After graduating, Lyrit worked as a freelance violinist, and discovered her passion for Cuban music, leading her to complete a year on the ethnomusicology course at SOAS. She then went onto the Guildhall School of Music and Drama where she did a Masters in violin performance with Professor Krysia Osostowicz.

Since finishing her Masters, Lyrit has enjoyed an active career playing with orchestras in the UK such as the London Symphony Orchestra, BBC Symphony Orchestra, London Philharmonic Orchestra, Philharmonia Orchestra, Scottish Chamber Orchestra and the City of Birmingham Symphony Orchestra as well as abroad with the Lucerne Festival Alumni and Orchestra of the Americas.

She teaches a range of different students privately and has worked with outreach projects all over the world to help bring music to different communities who might not otherwise have access to it.

"I focus a lot on technique but always also on musicality and phrasing, dotted with fun bits of musical history to provide a bit of context and engage the student."

What was the Purcell School like?

I guess it was a bit like the “Hogwarts for musicians” with a huge focus on music and practice. It was an amazing experience for me, and I remember flying over at age 15 with my mother to do the audition. My Dad was a bit concerned that I was too young to be going so far away, but I think ultimately, it was the right decision for me.

What was the Royal College of Music and the Guildhall School of Music and Drama like?

They were very different and I think I definitely did them in the right order. For my undergraduate at the RCM, I focused mostly on my solo playing and technique. I did competitions and worked my way through lots of repertoire. During my Masters, I was part of the London Symphony Orchestra’s Orchestral Artistry Programme, so I had a much larger focus on orchestral and ensemble playing which really helped me for life now.

Where would you suggest people buy a violin from?

I bought my violin from Florian Leonhard Fine Violins, who are based in Finchley. I love my instrument and they have lots of beautiful string instruments. I think it also depends on the level, for beginners most string shops are legitimate as long as they can size the child – children don’t need expensive fancy violins however later on in their development as the player gets more advanced it’s very important to find the right instrument for you and there isn’t necessarily one shop I would recommend. It’s about trying out every instrument within your budget until you find it. People can go years and search all over the world for their perfect instrument!

What age do you recommend starting to play the violin?

I think the earlier one starts the better and it can definitely be helpful to understand the piano before starting the violin. However, even if you start at a young age on the violin, as it is such an unnatural instrument physically, I think it is extremely important to have a broad musical knowledge. Focusing on activities based on rhythm, musicality, aural and music appreciation, coupled with the instrumental lesson, will provide that support and ear training that one needs as a violinist.

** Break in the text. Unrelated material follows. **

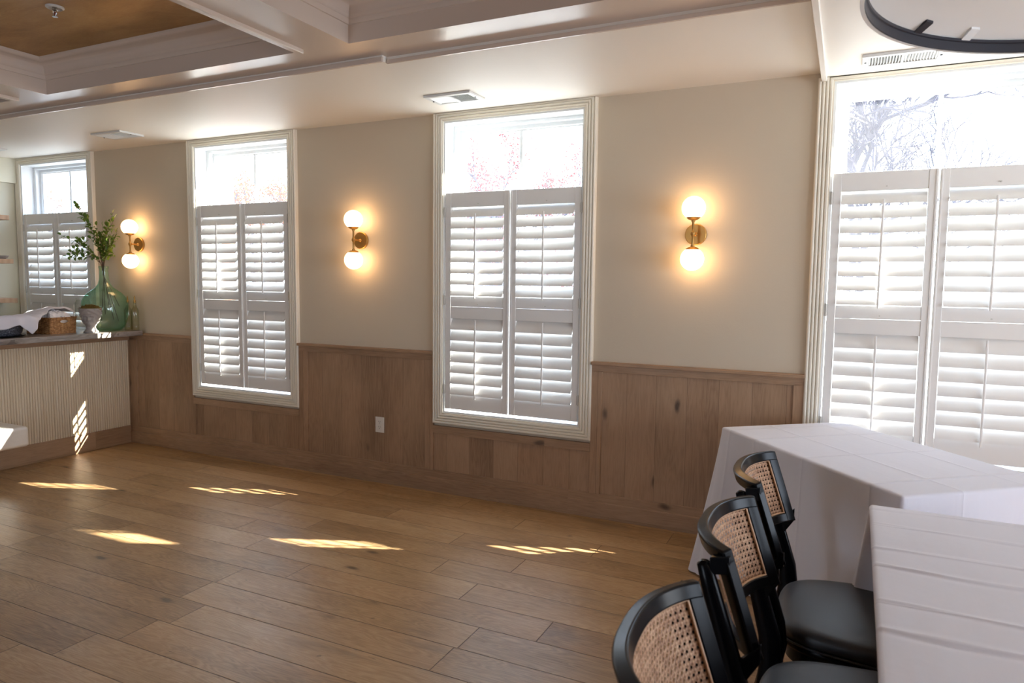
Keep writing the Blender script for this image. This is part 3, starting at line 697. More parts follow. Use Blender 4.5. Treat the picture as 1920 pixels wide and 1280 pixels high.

So, what are you like as a teacher?

I think my students would describe me as passionate, detailed and strict but also fun and fair. I pay a huge amount of attention to detail and hardly let anything go however I know when to move on to give the pupil time to absorb the information. I focus a lot on technique but always also on musicality and phrasing, dotted with fun bits of musical history to provide a bit of context and engage the student. I have prepared students for ABRSM and other exams, however I am extra happy to teach students who play purely for the enjoyment of music. I can teach in English and/or Spanish.

What has been your career highlight to date?

It is hard to think of a musical highlight as there have been so many! I think one of my most memorable moments was winning the concerto competition at the Purcell School where I then performed Prokofiev’s Violin Concerto no. 1 at the Queen Elizabeth Hall with the orchestra. Another would be going on various tours with the London Symphony Orchestra and Simon Rattle as well as being part of the Lucerne Festival Academy and Alumni Orchestras getting to play incredible new music with phenomenal musicians. Finally it would have to be touring with the Orchestra of the Americas to the Carribean and South America where I got to see a whole new way of life and music making.

What violin pieces would you recommend people listen to, to inspire them to play?

I think the important thing to find out firstly if you are trying to inspire, is what kind of music that person likes in general, what instruments, what their age is, if they prefer slow and lyrical or fast and showing off. Then I could lead them to different kinds of music based on that. If we were talking specifically about violin music, I have known many violinists including myself, who were inspired to play after hearing the Mendelssohn Violin Concerto. It is full of virtuosity, beautiful melodies and excitement!